E possui um final emblemático, a família do chefe do bando sendo coberta de poeira onde os carros das autoridades passam sem preocupar-se com eles, os deixando ao deus dará, sem eira nem beira, sem saber pra onde ir, e o seu futuro onde ia dar? O que os garantia foi tirado das mãos, no momento em que Zulmira se vê sem saída invadida, percebendo ela grita para ganha a atenção e falar, e estraçalhar o seu futuro.
Cidade dos Homens termina diferente, de maneira ambígua até. O morro fica sem dono um dos personagens fala. Quem comandava morreu, quem tentou comandar também, ta tudo aberto ninguém é dono de ninguém.
Os meninos Acerola e Laranjinha ensinam o menino Clayton a atravessar a avenida: - Olha para o lado e para o outro depois atravesse. Com uma mensagem simples, está tudo sem dono, mas é preciso dar as mãos e trabalharmos, buscar a responsabilidade e mudar as coisas.
O menino busca a todo o momento a referencia do pai, descobre que o tal está fugido, mas consegue manter uma boa relação com ele, descobre que ele matou o pai do melhor amigo, e depois fica trancado.

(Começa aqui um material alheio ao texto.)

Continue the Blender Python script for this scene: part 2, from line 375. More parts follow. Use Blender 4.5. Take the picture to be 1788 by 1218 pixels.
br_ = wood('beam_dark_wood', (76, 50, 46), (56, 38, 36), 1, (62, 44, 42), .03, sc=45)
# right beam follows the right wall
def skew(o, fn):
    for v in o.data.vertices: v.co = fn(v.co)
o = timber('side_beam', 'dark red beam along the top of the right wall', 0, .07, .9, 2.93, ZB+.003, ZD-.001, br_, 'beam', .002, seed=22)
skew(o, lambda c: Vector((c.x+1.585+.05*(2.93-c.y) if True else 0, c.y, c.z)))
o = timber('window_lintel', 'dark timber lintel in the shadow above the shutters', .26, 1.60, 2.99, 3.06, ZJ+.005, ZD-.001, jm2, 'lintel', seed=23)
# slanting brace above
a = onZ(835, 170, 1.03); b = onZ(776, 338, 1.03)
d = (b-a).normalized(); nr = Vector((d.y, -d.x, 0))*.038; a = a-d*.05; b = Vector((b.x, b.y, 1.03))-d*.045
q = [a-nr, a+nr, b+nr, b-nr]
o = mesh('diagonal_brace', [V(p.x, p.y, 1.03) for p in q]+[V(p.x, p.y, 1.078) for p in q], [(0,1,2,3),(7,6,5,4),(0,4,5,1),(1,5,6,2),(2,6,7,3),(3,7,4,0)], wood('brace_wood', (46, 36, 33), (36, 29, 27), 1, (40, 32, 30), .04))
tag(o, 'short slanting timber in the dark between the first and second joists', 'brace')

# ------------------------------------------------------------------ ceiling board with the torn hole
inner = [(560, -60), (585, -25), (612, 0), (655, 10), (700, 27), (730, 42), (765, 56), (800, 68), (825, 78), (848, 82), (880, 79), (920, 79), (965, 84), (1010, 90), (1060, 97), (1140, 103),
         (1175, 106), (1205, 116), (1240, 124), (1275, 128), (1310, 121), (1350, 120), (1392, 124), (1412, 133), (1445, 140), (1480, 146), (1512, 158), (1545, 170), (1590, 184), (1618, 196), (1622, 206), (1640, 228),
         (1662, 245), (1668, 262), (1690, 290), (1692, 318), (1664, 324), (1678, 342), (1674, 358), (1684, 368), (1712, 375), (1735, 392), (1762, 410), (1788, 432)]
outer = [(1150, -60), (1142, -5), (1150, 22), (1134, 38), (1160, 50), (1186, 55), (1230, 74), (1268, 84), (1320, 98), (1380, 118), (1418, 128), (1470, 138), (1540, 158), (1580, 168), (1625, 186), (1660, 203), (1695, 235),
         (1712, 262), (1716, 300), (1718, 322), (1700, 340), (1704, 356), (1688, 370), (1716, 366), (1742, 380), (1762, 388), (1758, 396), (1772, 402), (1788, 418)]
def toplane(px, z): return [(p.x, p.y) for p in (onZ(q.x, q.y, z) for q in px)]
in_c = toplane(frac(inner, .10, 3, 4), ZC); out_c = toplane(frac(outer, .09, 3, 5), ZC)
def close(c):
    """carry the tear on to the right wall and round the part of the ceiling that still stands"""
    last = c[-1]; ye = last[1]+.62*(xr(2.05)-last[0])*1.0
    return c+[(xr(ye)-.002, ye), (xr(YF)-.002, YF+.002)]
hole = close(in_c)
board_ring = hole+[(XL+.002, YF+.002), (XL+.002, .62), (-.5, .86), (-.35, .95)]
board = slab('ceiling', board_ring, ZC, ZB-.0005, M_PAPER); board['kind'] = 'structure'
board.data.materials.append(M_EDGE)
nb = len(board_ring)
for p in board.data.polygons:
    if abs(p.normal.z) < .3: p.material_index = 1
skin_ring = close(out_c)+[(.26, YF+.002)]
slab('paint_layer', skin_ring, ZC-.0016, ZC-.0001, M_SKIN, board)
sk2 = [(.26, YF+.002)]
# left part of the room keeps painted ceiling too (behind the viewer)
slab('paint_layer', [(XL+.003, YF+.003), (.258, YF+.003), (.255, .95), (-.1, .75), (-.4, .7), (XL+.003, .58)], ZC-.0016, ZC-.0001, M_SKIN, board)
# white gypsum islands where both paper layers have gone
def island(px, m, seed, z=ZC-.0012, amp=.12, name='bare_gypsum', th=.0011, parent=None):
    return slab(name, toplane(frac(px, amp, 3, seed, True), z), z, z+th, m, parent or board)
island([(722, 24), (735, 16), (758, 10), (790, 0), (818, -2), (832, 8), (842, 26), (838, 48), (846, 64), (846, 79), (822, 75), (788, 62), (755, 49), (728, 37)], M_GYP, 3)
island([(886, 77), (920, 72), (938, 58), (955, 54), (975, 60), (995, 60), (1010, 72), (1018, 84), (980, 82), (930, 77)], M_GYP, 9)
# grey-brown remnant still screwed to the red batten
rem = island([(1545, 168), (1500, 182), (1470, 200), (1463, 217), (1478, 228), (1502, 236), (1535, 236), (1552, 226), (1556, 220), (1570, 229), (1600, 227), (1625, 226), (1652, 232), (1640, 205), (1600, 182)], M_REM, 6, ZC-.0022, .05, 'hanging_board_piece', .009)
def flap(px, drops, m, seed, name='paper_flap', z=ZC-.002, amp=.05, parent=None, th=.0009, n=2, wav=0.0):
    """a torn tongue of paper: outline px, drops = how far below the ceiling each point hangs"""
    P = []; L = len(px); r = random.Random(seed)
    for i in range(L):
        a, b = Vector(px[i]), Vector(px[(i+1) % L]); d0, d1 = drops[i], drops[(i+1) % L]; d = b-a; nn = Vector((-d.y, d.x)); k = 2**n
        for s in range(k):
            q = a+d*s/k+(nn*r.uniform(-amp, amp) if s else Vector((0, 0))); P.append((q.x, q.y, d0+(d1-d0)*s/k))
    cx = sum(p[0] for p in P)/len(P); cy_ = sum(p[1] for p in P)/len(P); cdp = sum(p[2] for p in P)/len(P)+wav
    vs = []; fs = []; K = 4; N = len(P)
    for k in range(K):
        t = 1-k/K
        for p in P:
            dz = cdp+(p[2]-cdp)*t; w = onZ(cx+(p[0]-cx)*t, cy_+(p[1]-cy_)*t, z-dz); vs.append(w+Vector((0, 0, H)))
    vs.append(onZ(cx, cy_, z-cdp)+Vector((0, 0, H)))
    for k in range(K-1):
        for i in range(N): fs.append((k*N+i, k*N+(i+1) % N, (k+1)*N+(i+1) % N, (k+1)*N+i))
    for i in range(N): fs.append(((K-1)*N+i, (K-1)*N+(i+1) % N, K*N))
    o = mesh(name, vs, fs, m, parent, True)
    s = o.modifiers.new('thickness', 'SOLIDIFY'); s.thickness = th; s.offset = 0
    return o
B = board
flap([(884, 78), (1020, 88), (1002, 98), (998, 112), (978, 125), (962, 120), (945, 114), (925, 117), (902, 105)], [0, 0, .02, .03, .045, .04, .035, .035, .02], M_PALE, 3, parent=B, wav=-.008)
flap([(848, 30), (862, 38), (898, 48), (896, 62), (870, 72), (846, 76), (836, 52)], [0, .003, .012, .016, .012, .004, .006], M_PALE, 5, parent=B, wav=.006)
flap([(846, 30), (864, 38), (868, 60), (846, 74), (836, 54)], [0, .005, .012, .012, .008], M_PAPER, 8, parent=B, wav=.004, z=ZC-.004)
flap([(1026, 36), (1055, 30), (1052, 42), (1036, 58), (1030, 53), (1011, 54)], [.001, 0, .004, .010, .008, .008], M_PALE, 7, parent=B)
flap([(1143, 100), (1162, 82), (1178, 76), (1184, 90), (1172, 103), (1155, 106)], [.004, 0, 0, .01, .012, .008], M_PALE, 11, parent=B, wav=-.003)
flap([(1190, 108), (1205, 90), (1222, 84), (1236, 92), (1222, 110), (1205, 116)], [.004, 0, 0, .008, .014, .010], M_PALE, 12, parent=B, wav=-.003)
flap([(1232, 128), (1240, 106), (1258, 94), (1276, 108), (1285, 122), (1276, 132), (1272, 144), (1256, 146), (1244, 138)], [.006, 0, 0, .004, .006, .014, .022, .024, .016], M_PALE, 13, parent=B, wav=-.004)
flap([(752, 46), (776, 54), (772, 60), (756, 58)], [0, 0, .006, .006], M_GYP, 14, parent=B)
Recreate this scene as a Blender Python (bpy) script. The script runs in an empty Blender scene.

O cinema brasileiro está à procura de suas referencias nas quais estão fugidas, engavetadas, que nos serve, contudo para copiá-las fica difícil, estão presas no passado, e temos que descobrir o que de novo nesse futuro.
Os filmes são fechados tudo se resolve nas estórias, não há espaço aberto, é como um circulo onde as coisas vão se completando, todas as historias do filmes se fecham, são roteiros fechados que justificam cada acontecimento com uma preocupação de não deixar uma brecha, um rastro de continuidade para que o espectador possa imaginar, não por isso são filmes ruins.
Na verdade são filmes muito bem definidos, sabem o que querem como chegar para confirmar o seu discurso, e deixar algumas coisas para o espectador, ou seja, a mensagem do filme.
O cinema brasileiro nasce e morre, é um ciclo vicioso de nascimento e morte, recriação e cópia, tentativa e desistência, aparição e sumiço.